_Written task_
Go through the records from the first line and retype each one exactly, stopping once the line with "COL = sc.collection" is done. Pictures are left out.

* Start Records provided *

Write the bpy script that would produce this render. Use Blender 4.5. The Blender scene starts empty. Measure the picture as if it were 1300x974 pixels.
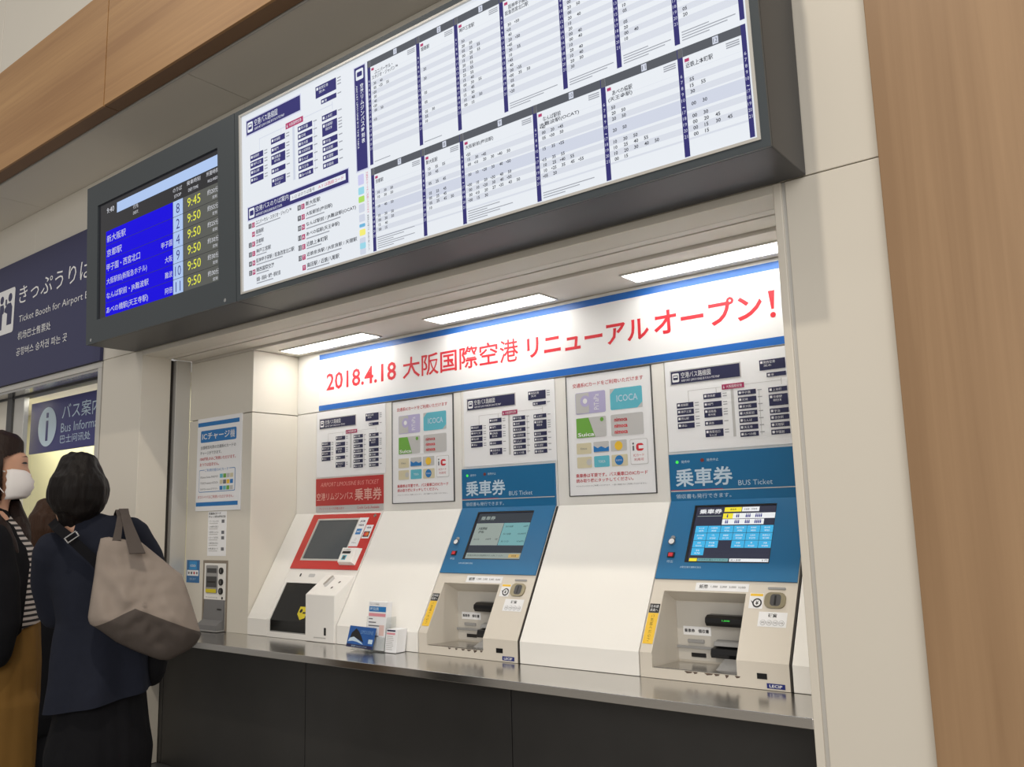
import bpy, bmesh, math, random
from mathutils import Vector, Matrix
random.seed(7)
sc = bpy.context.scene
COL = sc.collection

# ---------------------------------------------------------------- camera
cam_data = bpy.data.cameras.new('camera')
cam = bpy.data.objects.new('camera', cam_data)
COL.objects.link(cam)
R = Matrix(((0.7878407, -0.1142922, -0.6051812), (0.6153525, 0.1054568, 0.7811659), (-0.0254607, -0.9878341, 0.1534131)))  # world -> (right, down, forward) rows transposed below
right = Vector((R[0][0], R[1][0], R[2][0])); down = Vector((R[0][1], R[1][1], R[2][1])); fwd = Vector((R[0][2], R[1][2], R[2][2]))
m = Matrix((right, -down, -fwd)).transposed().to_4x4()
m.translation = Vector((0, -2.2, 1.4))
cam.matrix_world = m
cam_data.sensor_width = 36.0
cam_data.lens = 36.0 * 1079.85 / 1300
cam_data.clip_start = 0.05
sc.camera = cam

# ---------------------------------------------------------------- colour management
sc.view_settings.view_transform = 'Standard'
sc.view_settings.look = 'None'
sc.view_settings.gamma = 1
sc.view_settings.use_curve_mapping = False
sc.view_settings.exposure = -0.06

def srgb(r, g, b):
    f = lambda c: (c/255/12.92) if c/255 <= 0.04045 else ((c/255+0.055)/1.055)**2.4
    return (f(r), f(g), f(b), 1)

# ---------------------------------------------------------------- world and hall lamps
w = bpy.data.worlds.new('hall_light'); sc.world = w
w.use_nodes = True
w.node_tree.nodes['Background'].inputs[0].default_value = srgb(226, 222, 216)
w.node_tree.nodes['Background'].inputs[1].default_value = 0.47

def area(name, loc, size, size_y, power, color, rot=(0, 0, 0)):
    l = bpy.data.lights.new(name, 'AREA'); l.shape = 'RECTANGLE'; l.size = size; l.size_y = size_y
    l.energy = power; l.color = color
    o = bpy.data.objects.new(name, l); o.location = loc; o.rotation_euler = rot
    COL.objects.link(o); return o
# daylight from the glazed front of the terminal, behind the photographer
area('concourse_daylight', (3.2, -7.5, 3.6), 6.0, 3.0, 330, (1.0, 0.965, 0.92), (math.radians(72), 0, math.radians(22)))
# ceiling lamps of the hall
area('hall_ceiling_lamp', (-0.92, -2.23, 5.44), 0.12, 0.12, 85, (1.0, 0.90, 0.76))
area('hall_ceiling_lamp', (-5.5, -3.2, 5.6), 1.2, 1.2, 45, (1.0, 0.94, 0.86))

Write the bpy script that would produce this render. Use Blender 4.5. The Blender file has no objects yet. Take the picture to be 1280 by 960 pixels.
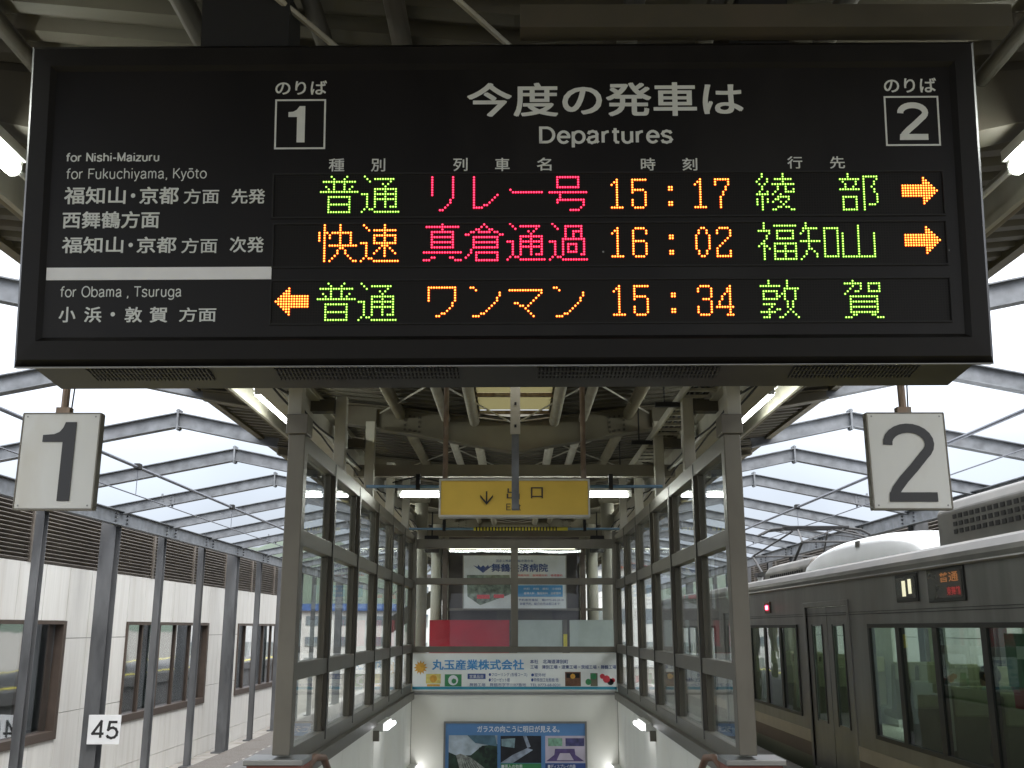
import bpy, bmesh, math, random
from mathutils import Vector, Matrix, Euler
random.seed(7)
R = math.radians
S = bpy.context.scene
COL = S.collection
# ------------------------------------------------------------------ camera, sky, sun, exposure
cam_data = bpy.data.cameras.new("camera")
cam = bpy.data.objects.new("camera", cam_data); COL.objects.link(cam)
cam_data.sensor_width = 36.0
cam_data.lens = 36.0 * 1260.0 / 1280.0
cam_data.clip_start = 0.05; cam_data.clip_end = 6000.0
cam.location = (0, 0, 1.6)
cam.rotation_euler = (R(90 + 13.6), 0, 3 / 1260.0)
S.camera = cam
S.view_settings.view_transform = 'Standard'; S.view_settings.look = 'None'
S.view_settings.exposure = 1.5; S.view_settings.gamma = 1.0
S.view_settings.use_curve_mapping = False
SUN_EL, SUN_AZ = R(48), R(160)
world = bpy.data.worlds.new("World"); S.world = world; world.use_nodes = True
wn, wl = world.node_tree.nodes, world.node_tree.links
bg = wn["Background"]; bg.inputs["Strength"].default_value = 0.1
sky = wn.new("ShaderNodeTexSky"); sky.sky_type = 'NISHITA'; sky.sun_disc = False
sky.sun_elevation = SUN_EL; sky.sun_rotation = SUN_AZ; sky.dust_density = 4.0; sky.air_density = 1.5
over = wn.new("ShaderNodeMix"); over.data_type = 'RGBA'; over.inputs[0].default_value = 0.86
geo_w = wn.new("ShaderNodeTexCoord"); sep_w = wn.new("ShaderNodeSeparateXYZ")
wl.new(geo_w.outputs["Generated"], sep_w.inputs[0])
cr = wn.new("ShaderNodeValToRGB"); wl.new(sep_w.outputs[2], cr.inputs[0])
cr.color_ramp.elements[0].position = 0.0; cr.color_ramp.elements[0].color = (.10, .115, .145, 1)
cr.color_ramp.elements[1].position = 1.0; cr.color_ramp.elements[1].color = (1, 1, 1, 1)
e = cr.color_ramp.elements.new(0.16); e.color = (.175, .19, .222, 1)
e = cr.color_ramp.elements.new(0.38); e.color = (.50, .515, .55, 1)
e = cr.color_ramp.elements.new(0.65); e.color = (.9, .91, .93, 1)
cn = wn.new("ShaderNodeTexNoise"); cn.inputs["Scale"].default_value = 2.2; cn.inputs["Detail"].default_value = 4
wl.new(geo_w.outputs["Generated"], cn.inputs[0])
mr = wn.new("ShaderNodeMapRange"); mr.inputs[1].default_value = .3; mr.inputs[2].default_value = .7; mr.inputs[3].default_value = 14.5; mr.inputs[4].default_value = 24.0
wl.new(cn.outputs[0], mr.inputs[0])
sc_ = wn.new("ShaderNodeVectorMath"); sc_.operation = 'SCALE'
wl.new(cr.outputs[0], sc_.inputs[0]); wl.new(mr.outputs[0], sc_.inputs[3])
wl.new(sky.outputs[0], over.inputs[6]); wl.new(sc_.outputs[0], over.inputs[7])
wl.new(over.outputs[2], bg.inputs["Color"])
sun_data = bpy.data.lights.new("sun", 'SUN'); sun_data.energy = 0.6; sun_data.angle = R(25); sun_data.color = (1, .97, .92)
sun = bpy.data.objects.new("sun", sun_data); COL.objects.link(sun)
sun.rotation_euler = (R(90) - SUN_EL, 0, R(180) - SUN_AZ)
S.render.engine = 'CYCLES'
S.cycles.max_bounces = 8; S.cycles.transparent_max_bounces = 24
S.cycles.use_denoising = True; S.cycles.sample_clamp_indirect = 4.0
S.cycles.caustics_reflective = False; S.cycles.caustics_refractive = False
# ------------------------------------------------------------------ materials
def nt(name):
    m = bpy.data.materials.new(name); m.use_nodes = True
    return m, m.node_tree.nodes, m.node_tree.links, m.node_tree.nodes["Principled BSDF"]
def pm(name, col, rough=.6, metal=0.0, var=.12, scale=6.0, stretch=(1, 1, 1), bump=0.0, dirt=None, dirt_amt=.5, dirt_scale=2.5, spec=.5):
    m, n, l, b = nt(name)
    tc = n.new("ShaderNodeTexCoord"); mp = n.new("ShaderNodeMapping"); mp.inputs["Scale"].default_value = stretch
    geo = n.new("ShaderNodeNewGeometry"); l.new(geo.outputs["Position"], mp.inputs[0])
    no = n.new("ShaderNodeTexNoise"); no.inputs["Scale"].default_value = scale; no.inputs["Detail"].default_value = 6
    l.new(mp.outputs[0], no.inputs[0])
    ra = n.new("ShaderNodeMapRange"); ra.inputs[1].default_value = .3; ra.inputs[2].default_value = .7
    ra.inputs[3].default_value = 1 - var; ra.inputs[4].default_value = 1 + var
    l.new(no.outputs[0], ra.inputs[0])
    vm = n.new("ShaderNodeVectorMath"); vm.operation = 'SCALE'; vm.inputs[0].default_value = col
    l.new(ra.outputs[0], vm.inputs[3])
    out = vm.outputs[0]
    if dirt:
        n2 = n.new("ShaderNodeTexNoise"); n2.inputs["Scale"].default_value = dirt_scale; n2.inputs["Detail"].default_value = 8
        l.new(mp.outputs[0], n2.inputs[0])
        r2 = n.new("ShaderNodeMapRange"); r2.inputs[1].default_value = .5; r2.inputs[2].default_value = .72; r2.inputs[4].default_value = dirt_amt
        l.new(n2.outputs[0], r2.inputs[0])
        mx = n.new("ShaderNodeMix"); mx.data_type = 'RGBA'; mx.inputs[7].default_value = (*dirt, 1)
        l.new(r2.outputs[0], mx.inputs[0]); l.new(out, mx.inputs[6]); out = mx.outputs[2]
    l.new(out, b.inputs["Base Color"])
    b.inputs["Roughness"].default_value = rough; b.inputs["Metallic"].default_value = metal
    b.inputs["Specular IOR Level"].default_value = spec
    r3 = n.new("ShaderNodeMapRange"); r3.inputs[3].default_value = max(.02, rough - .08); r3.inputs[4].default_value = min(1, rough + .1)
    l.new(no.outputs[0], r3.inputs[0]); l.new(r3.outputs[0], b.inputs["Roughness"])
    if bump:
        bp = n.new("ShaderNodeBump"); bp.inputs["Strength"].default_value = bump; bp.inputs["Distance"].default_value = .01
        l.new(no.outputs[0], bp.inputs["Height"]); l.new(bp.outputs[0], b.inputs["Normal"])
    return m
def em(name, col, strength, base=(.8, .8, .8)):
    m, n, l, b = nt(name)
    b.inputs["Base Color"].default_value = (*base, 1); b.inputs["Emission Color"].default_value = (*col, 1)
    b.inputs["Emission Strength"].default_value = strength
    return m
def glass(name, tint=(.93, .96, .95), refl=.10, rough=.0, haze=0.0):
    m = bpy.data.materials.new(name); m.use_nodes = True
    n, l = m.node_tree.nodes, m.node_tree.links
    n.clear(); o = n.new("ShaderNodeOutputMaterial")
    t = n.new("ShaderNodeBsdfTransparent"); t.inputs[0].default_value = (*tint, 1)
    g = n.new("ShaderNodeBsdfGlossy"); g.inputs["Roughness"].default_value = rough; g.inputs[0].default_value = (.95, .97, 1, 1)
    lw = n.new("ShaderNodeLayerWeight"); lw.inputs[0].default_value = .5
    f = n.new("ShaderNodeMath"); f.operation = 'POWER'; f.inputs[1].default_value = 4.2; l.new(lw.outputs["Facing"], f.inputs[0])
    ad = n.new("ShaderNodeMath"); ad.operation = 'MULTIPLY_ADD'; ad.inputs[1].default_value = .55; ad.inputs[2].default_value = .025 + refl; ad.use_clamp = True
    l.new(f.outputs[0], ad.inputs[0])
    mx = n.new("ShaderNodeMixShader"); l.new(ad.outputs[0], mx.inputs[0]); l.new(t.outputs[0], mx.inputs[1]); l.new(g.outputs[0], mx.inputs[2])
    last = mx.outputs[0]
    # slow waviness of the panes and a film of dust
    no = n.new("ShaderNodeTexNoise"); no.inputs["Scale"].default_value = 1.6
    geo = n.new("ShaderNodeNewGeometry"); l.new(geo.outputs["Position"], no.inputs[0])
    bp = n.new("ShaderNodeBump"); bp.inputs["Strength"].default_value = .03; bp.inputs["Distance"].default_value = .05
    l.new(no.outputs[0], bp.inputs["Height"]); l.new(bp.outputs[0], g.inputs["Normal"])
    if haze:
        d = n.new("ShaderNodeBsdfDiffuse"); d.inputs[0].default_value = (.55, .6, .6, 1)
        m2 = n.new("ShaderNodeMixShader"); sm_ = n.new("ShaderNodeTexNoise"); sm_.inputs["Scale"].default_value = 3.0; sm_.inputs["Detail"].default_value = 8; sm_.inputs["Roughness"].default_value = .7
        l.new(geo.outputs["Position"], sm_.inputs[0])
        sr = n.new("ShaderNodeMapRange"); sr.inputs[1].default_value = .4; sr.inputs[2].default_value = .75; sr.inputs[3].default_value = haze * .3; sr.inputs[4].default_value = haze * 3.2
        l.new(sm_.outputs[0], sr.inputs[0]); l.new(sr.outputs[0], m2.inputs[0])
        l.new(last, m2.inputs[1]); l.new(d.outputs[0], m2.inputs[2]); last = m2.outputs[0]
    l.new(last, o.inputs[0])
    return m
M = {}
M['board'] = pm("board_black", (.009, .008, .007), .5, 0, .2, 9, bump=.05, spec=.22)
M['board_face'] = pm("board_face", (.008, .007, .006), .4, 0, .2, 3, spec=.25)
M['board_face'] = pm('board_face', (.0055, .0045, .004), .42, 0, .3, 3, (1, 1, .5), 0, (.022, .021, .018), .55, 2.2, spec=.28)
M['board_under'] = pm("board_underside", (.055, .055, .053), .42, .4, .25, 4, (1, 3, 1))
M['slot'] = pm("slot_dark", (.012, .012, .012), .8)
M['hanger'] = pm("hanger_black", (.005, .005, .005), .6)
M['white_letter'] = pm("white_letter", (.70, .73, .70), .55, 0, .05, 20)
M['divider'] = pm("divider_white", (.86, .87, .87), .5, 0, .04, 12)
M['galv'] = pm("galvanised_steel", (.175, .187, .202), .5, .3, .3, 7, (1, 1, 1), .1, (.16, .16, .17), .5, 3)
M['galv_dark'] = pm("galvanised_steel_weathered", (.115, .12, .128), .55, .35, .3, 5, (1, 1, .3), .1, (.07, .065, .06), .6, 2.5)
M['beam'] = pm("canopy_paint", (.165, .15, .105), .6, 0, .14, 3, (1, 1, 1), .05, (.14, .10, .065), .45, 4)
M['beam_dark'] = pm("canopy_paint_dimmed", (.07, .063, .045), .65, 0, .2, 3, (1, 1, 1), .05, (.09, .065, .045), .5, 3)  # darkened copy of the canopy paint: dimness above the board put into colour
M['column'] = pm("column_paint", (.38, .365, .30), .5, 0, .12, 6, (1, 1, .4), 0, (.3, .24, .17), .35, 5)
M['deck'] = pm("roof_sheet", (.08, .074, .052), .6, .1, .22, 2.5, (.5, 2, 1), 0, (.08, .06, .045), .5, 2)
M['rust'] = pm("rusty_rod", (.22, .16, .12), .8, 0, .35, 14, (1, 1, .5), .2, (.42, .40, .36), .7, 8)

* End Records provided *

_Written response_
Write the bpy script that would produce this render. Use Blender 4.5. The Blender scene starts empty. Measure the picture as if it were 1300x974 pixels.
import bpy, bmesh, math, random
from mathutils import Vector, Matrix
random.seed(7)
sc = bpy.context.scene
COL = sc.collection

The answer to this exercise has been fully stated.